The Great Pacific Garbage Patch

Why plastic? Start bringing your own bags to the grocery store.

I have always had a heart for the environment, ever since, in the 60’s, I discovered Albert Schweitzer’s writings on “Reverence for Life” and decided I was going to respect every living being. Back then, there was no awareness of the effects on the environment of chlorine, plastic and other such things. Although most of us used Clorox, I had no idea I was also drinking that stuff in the tap water, or washing my hair with it. The supermarkets gave us brown paper bags, and we would have laughed if anyone suggested we actually pay for a drink of water in a bottle.  Yes folks, that was the 60’s!

Today, there are not too many people who have not heard of global warming, recycling, or the green movement. And yet, in this beautiful paradise we call the North Fork, I go to the local markets and I am not even given the option of paper or plastic. I usually bring my own bags, and it pleases me to see that many other people do, too. But the majority really don’t and the local markets don’t seem to care. 

I was in the small island of Sardinia a few years ago, where recycling was a religion. Sardinia in many ways is a lot like the North Fork, with many little farm stands dotting the landscape, lots of sunshine and beaches, and people generally in a summer mood. Many of the visitors to the island are, like many of us in the North Fork, summer people. That’s where the similarities end. In the local supermarkets, there is no way you can get any kind of bag when you check out. It is just not an option. It’s either bring your own or pick up a box to use for your groceries. No other choices. If they are out of boxes, you are out of luck. The same thing was true in Florence, and in many places I visited in France. At home in Sardinia, recycling was a big job. First of all, there was the calendar of pick ups for different kinds of garbage:  Monday was paper, Tuesdays and Thursdays “organic garbage," Fridays was glass, plastic and cans. All of this stuff had to be placed in separate containers. If you didn’t comply, the garbage was left behind. I did not hear anyone there complain about having to do this, as tedious a job as it was. It has become so engrained in the European way of life that it is just accepted, no questions asked.

Somehow, it does not seem too difficult to implement something similar in the North Fork. Most of us shop in local markets or farm stands and accept a plastic bag. We might use these again and again, happy that we are “recycling." And yet, the U.S. recycles only about 7 percent of the plastic we consume and in the Pacific Ocean, there is a gyre of marine litter, mostly plastic, that is about twice the size of the state of Texas! I know some readers will tell me that there are some local places that don’t offer plastic bags, and I am grateful to them. But “some” is just not enough.

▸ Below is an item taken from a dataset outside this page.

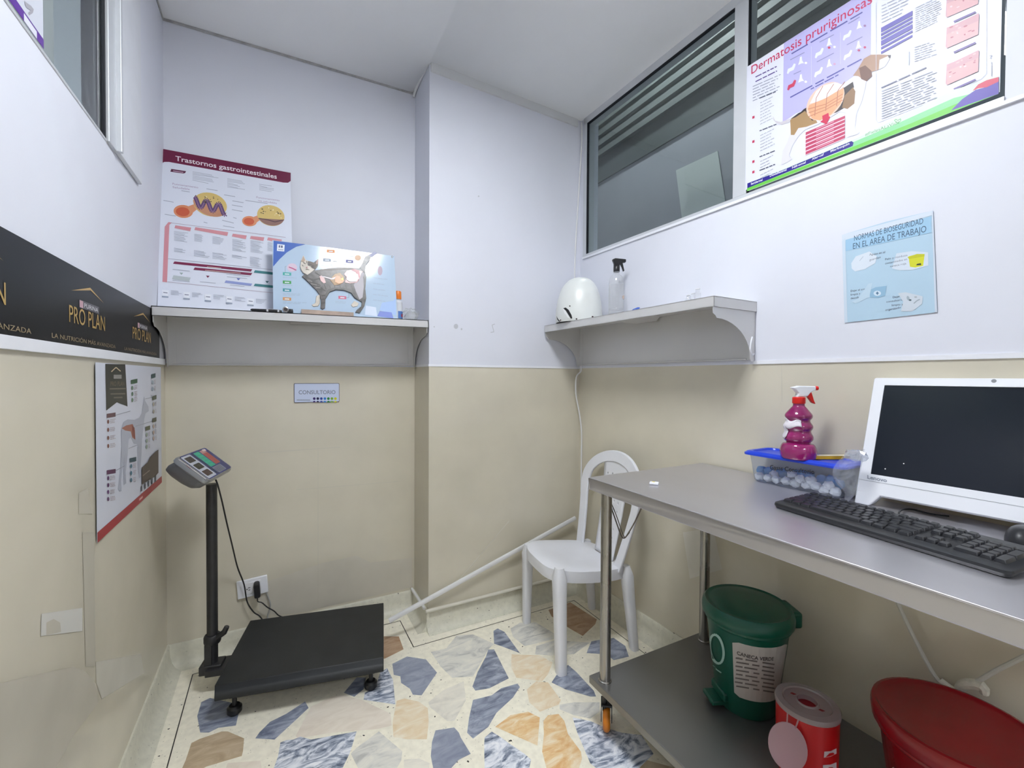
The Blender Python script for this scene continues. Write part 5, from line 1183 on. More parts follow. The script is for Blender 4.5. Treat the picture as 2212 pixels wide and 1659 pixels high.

As I think about the beautiful summer ahead, and the thousands of people who are going to be here, I would like to see that supermarkets and farmstands give us no choice: Either bring your own or carry to your car. I would like to see all of us take a stand, and bring our own bags. I would like to see more of us drink water from a metal or glass bottle, rather than adding more plastic to the Great Pacific Garbage Patch. And that’s just for starters.